COS is developing a community-based funding and governance model that will foster a sustainable public goods infrastructure. This model applies to The Commons and all of the other use cases of the shared infrastructure:
  1. Transparent accounting of the costs to build and maintain all public goods services
  2. A distributed financial responsibility model in which each community’s responsibility is identified as the proportion of its use of the services using layered accounting of costs
  3. When not violating donor privacy, transparent accounting of contributions to financial and operational sustainability by communities and stakeholders
  4. Simple pricing and transparent accounting of funding shortfalls can facilitate stakeholder-wide problem-solving for the value of maintaining the public goods infrastructure. Like other public goods, ongoing investment reflects the community’s valuation of the services.
  5. Community-based governance to define strategic direction, maintain the services, and ensure sustainability of those services providing value meeting or exceeding their costs.
A successful financial responsibility model must address the free rider problem and organizational constraints on willingness and ability to contribute. Developing, testing, and refining this concept will be an iterative activity, and will follow from lessons learned by similar efforts (e.g., arXiv). The RFA suggests that a sustainability plan should be in effect after the five-year funding period. We expect to initiate the transition to a distributed funding model immediately with understanding that full testing and adoption is a multi-year effort. Progress on the model and actual evidence for sustainability will be a primary activity for COS and the technical partners, the Governing Board, and for the funding community supporting The Commons.

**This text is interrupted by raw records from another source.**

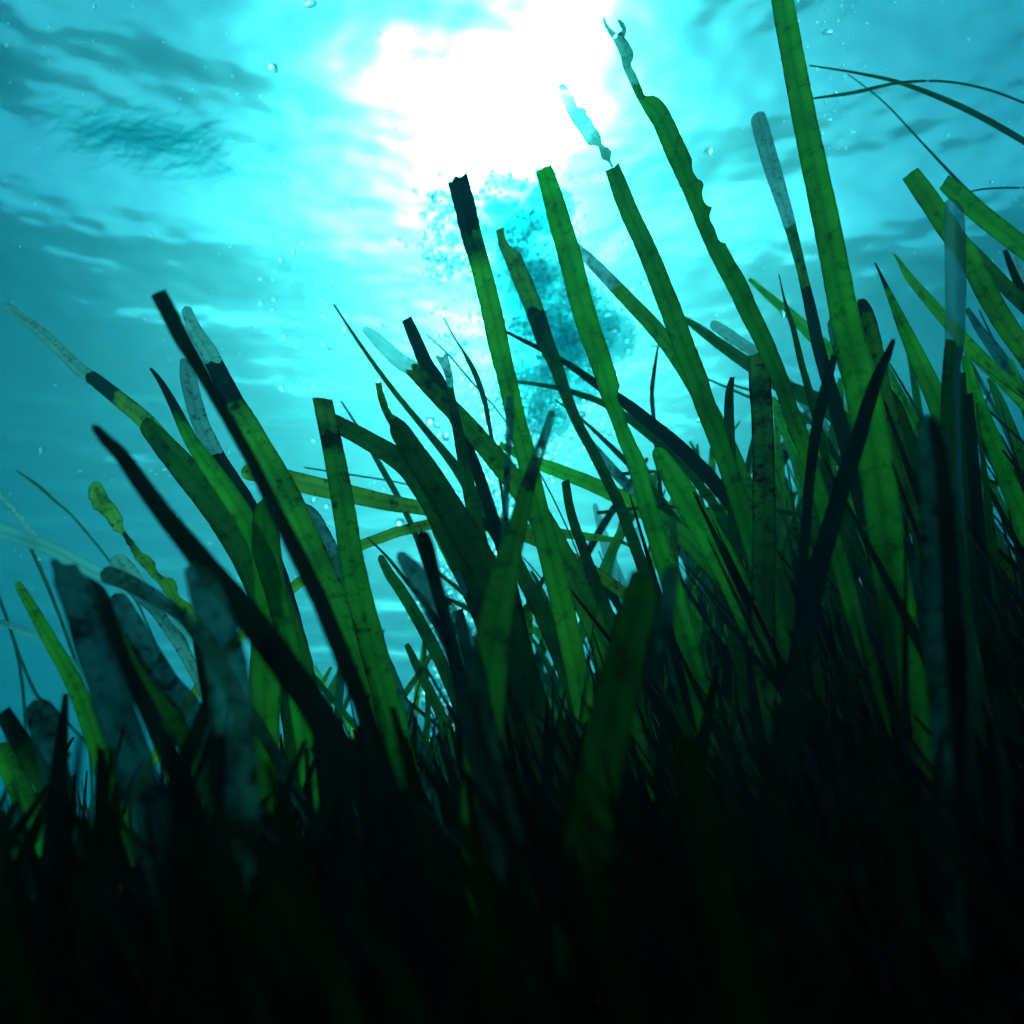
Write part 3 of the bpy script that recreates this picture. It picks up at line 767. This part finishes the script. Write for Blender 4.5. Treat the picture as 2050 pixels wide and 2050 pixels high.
for i, (p, r_) in enumerate(spots):
    o = link('bubble', bubble_meshes[i % 4], loc=p)
    o.scale = (r_, r_, r_)
    o.rotation_euler = (rb.uniform(-.3, .3), rb.uniform(-.3, .3), rb.uniform(0, 6))
    px, py, _ = project(p)
    where = ('left of the burnt topped blade' if px < 930 else 'between the burnt topped and the square topped centre blades' if px < 1180 else 'right of the square topped centre blade')
    if py > 860: where = 'low among the centre stems'
    tag(o, 'small silvery air bubble rising ' + where, 'bubble', 'bubbles rising in the plume')

def joined(name, items, base, mat):
    vs, fs = [], []
    for p, r_ in items:
        b = len(vs)
        sq = rb.uniform(.6, 1)
        vs += [(p.x + v.x * r_, p.y + v.y * r_, p.z + v.z * r_ * sq) for v in base[0]]
        fs += [tuple(i + b for i in f) for f in base[1]]
    me = bpy.data.meshes.new(name)
    me.from_pydata(vs, [], fs)
    me.shade_smooth()
    me.materials.append(mat)
    return link(name, me)
items = []
for k in range(5000):
    items.append((plume_point(), rb.choice((rb.uniform(.0015, .003), rb.uniform(.002, .005), rb.uniform(.003, .008)))))
for k in range(260):
    r = ray(rb.gauss(900, 170), rb.gauss(660, 110))
    items.append((CAM + r * ((2.2 + rb.gauss(0, .2)) / r.y), rb.uniform(.002, .0065)))
for k in range(240):                       # ragged fringe of the cloud at its upper left
    y = rb.uniform(380, 560); x = rb.gauss(900, 35)
    r = ray(x, y)
    items.append((CAM + r * ((2.2 + rb.gauss(0, .08)) / r.y), rb.uniform(.003, .013)))
tag(joined('glinting_bubbles', [(p, r_ * 1.15) for p, r_ in items[::2]], ICO2, GLINT), 'bright glinting fine bubbles scattered through the plume', 'bubbles', kind='stuff')
items = [q for k, q in enumerate(items) if k % 2]
tag(joined('fine_bubbles', items, ICO2, BUB), 'froth of fine bubbles filling the plume', 'bubbles', kind='stuff')

# the dense heart of the plume: lumpy caps of air that shade the glow behind
def build_cloud():
    m, n, L = new_mat('bubble_cloud')
    out = n.new('ShaderNodeOutputMaterial')
    tr = n.new('ShaderNodeBsdfTransparent'); tr.inputs[0].default_value = (.34, .66, .68, 1)
    df = n.new('ShaderNodeBsdfDiffuse'); df.inputs[0].default_value = (.25, .5, .5, 1)
    nz = n.new('ShaderNodeTexNoise'); nz.inputs['Scale'].default_value = 38; nz.inputs['Detail'].default_value = 6; nz.inputs['Roughness'].default_value = .7
    tc = n.new('ShaderNodeTexCoord'); L.new(tc.outputs['Object'], nz.inputs[0])
    mr = n.new('ShaderNodeMapRange'); mr.inputs['From Min'].default_value = .35; mr.inputs['From Max'].default_value = .7; mr.inputs['To Min'].default_value = .02; mr.inputs['To Max'].default_value = .12
    L.new(nz.outputs[0], mr.inputs[0])
    mx = n.new('ShaderNodeMixShader'); lw = n.new('ShaderNodeLayerWeight'); lw.inputs[0].default_value = .26
    c1 = n.new('ShaderNodeBsdfTransparent')
    m0 = n.new('ShaderNodeMixShader'); L.new(lw.outputs['Facing'], m0.inputs[0]); L.new(tr.outputs[0], m0.inputs[1]); L.new(c1.outputs[0], m0.inputs[2])
    tr = m0
    L.new(mr.outputs[0], mx.inputs[0]); L.new(tr.outputs[0], mx.inputs[1]); L.new(df.outputs[0], mx.inputs[2])
    L.new(mx.outputs[0], out.inputs[0])
    vs, fs = [], []
    lumps = [(1040,390,75),(1100,420,52),(1010,460,60),(1070,500,75),(1040,570,70),(1100,610,90),(1160,650,85),(1215,675,60),(1080,700,80),(1150,740,70),(1050,790,60),(1100,830,50)]
    for i, (x, y, rp) in enumerate(lumps):
        r = ray(x, y)
        s = (2.3 + .12 * math.sin(i * 2.1)) / r.y
        c = CAM + r * s
        rad = rp * s / FPX
        b = len(vs)
        for v in ICO4[0]:
            k = 1 + .18 * noise.noise(v * 1.1 + Vector((i * 3.1, 0, 0)))
            vs.append(tuple(c + v * rad * k))
        fs += [tuple(q + b for q in f) for f in ICO4[1]]
    me = bpy.data.meshes.new('bubble_cloud')
    me.from_pydata(vs, [], fs)
    me.shade_smooth()
    me.materials.append(m)
    tag(link('bubble_cloud', me), 'dense teal cloud of rising air behind the centre blades', 'bubble cloud', kind='stuff')
build_cloud()

# ------------------------------------------------------------------ things adrift
def speck_mat():
    m, n, L = new_mat('marine_snow')
    out = n.new('ShaderNodeOutputMaterial')
    d = n.new('ShaderNodeBsdfRefraction'); d.inputs['IOR'].default_value = 1.12; d.inputs['Roughness'].default_value = .6
    t = n.new('ShaderNodeBsdfTranslucent'); t.inputs[0].default_value = (.8, .8, .8, 1)
    mx = n.new('ShaderNodeMixShader'); mx.inputs[0].default_value = .25
    L.new(d.outputs[0], mx.inputs[1]); L.new(t.outputs[0], mx.inputs[2]); L.new(mx.outputs[0], out.inputs[0])
    return m
SNOW = speck_mat()
rp_ = random.Random(8)
items = []
for k in range(420):
    y = rp_.uniform(-50, 1250); x = rp_.uniform(-50, 2100); s = rp_.uniform(.7, 3)
    items.append((at(x, y, s), s * rp_.choice((rp_.uniform(.6, 1.6), rp_.uniform(.6, 1.6), rp_.uniform(1.5, 3.6))) / FPX))
for k in range(70):
    s = rp_.uniform(.8, 1.6)
    items.append((at(rp_.gauss(1660, 50), rp_.uniform(-20, 300), s), s * rp_.uniform(.8, 3) / FPX))
tag(joined('suspended_specks', items, ICO1, SNOW), 'pale specks of marine snow hanging in the water', 'specks', kind='stuff')
flake = [shape_mesh('drifting_flake', ICO2, SNOW, .5, .9, i) for i in range(3)]
for i, (x, y, r_, lab) in enumerate(((548,135,9,'white flake adrift left of the sun glow'),(588,503,7,'white flake adrift below the left glow'),(82,902,6,'white flake adrift over the dark water at far left'),
                                     (1418,302,7,'white flake adrift between the chewed and pale speckled blades'),(1655,65,9,'white flake adrift right of the big blade top'),
                                     (1567,628,8,'fuzzy white flake caught on the thin upright strand'),(620,8,12,'white flake adrift at the top edge left of the glow'))):
    s = 1.3 if i != 5 else .7
    o = link('drifting_flake', flake[i % 3], loc=at(x, y, s))
    o.scale = [r_ * s / FPX] * 3
    o.rotation_euler = (i, i * 2.2, i * .7)
    tag(o, lab, 'flake', 'white flakes adrift')

def build_wisp():  # see-through strips laid out as a faint ragged wisp
    rw = random.Random(4)
    vs, fs = [], []
    a0, a1 = at(130, 225, 3.0), at(450, 285, 3.0)
    for k in range(360):
        t = rw.betavariate(1.6, 1.4)
        c = a0.lerp(a1, t) + Vector((rw.gauss(0, .05), rw.gauss(0, .06), rw.gauss(0, .012) - .06))
        ln = rw.uniform(.06, .26)
        dr = Vector((1, rw.gauss(-.15, .25), rw.gauss(0, .06))).normalized()
        sd = Vector((-dr.y, dr.x, rw.uniform(-.5, .5))).normalized() * rw.uniform(.004, .011)
        b = len(vs)
        for j in range(5):
            u = j / 4
            p = c + dr * ln * (u - .5) + Vector((0, .02 * math.sin(u * 3 + k), 0))
            wd = math.sin(math.pi * (.08 + .84 * u))
            vs += [tuple(p - sd * wd), tuple(p + sd * wd)]
        for j in range(4):
            a = b + j * 2
            fs.append((a, a + 1, a + 3, a + 2))
    me = bpy.data.meshes.new('floating_wisp')
    me.from_pydata(vs, [], fs)
    uv = me.uv_layers.new(name='UVMap')
    me.shade_smooth()
    me.materials.append(M["film"])
    tag(link('floating_wisp', me), 'faint ragged wisp floating under the surface at upper left', 'floating weed')
build_wisp()
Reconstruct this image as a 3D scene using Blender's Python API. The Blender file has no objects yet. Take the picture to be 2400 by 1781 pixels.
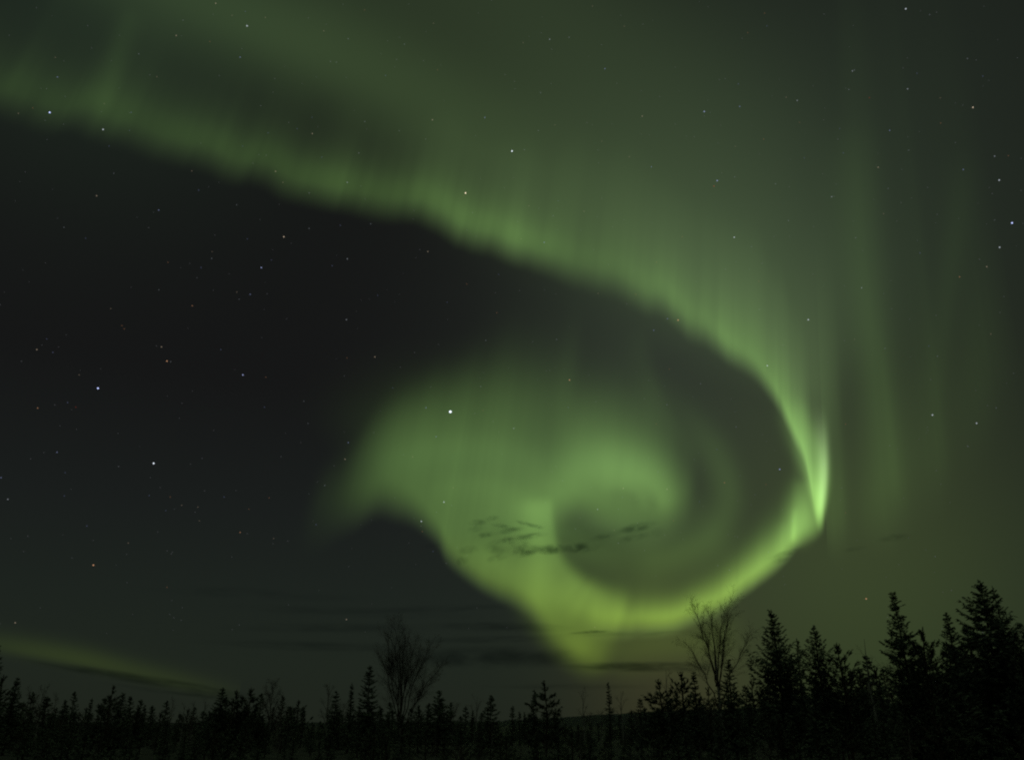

COS operates by key principles for advancing public goods. These principles are part of the COS’s strategic plan and are relevant for sustainability. Public goods infrastructure cannot be entrusted to a single organization. COS’s sustainability framework embraces community governance:
  1. COS prioritizes reuse or connection to existing open tools and resources.
  2. All COS-maintained tools and services are open-source and publicly available.
  3. COS maintains terms of service, privacy, and security standards that are user-centered.
  4. COS ensures that data accumulated through its services will remain accessible and avoid user lock-in.
  5. COS operates as a community-based organization with inclusive representation.
  6. COS tools and services should be maintained by an inclusive community of stakeholders.
  7. COS members are dedicated to serving the mission over serving the interests of the organization.
Lastly, as a provider of public goods, COS does not need to survive as an organization for the services to survive for the community. All products have open, liberal licenses. If COS disappears, other groups can operate services that are still providing value for the community.